- Provided data -
--*--
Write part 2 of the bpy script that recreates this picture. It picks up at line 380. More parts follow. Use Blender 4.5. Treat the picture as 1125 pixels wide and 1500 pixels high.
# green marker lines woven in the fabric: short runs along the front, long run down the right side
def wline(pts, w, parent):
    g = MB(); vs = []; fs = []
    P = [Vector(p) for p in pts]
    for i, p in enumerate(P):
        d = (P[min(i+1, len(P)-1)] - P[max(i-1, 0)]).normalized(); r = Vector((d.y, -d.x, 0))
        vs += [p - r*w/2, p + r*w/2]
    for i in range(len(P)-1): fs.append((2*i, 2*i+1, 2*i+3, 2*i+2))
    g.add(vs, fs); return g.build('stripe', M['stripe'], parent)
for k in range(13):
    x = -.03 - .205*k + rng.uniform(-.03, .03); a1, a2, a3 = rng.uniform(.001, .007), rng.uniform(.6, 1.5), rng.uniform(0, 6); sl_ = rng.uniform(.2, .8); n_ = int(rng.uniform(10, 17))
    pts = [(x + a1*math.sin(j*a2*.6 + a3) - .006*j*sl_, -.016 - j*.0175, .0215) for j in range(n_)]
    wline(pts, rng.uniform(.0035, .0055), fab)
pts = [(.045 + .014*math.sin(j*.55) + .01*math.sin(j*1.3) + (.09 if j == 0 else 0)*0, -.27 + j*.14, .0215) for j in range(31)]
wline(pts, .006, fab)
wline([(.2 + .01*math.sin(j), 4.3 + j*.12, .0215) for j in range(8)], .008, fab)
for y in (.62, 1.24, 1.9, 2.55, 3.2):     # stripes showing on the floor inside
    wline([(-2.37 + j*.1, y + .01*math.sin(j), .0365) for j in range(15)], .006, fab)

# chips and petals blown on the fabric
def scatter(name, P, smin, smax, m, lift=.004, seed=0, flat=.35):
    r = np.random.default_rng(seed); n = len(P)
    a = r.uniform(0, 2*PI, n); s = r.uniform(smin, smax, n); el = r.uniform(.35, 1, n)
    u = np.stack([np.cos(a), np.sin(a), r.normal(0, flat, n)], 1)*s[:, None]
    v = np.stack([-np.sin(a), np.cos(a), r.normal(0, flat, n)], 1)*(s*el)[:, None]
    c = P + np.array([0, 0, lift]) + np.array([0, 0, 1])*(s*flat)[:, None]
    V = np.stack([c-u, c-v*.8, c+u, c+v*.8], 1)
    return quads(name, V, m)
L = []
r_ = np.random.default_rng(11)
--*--
- Aim of the task -
Copy the material above verbatim.

- Complete answer -
Write part 2 of the bpy script that recreates this picture. It picks up at line 380. More parts follow. Use Blender 4.5. Treat the picture as 1125 pixels wide and 1500 pixels high.
# green marker lines woven in the fabric: short runs along the front, long run down the right side
def wline(pts, w, parent):
    g = MB(); vs = []; fs = []
    P = [Vector(p) for p in pts]
    for i, p in enumerate(P):
        d = (P[min(i+1, len(P)-1)] - P[max(i-1, 0)]).normalized(); r = Vector((d.y, -d.x, 0))
        vs += [p - r*w/2, p + r*w/2]
    for i in range(len(P)-1): fs.append((2*i, 2*i+1, 2*i+3, 2*i+2))
    g.add(vs, fs); return g.build('stripe', M['stripe'], parent)
for k in range(13):
    x = -.03 - .205*k + rng.uniform(-.03, .03); a1, a2, a3 = rng.uniform(.001, .007), rng.uniform(.6, 1.5), rng.uniform(0, 6); sl_ = rng.uniform(.2, .8); n_ = int(rng.uniform(10, 17))
    pts = [(x + a1*math.sin(j*a2*.6 + a3) - .006*j*sl_, -.016 - j*.0175, .0215) for j in range(n_)]
    wline(pts, rng.uniform(.0035, .0055), fab)
pts = [(.045 + .014*math.sin(j*.55) + .01*math.sin(j*1.3) + (.09 if j == 0 else 0)*0, -.27 + j*.14, .0215) for j in range(31)]
wline(pts, .006, fab)
wline([(.2 + .01*math.sin(j), 4.3 + j*.12, .0215) for j in range(8)], .008, fab)
for y in (.62, 1.24, 1.9, 2.55, 3.2):     # stripes showing on the floor inside
    wline([(-2.37 + j*.1, y + .01*math.sin(j), .0365) for j in range(15)], .006, fab)

# chips and petals blown on the fabric
def scatter(name, P, smin, smax, m, lift=.004, seed=0, flat=.35):
    r = np.random.default_rng(seed); n = len(P)
    a = r.uniform(0, 2*PI, n); s = r.uniform(smin, smax, n); el = r.uniform(.35, 1, n)
    u = np.stack([np.cos(a), np.sin(a), r.normal(0, flat, n)], 1)*s[:, None]
    v = np.stack([-np.sin(a), np.cos(a), r.normal(0, flat, n)], 1)*(s*el)[:, None]
    c = P + np.array([0, 0, lift]) + np.array([0, 0, 1])*(s*flat)[:, None]
    V = np.stack([c-u, c-v*.8, c+u, c+v*.8], 1)
    return quads(name, V, m)
L = []
r_ = np.random.default_rng(11)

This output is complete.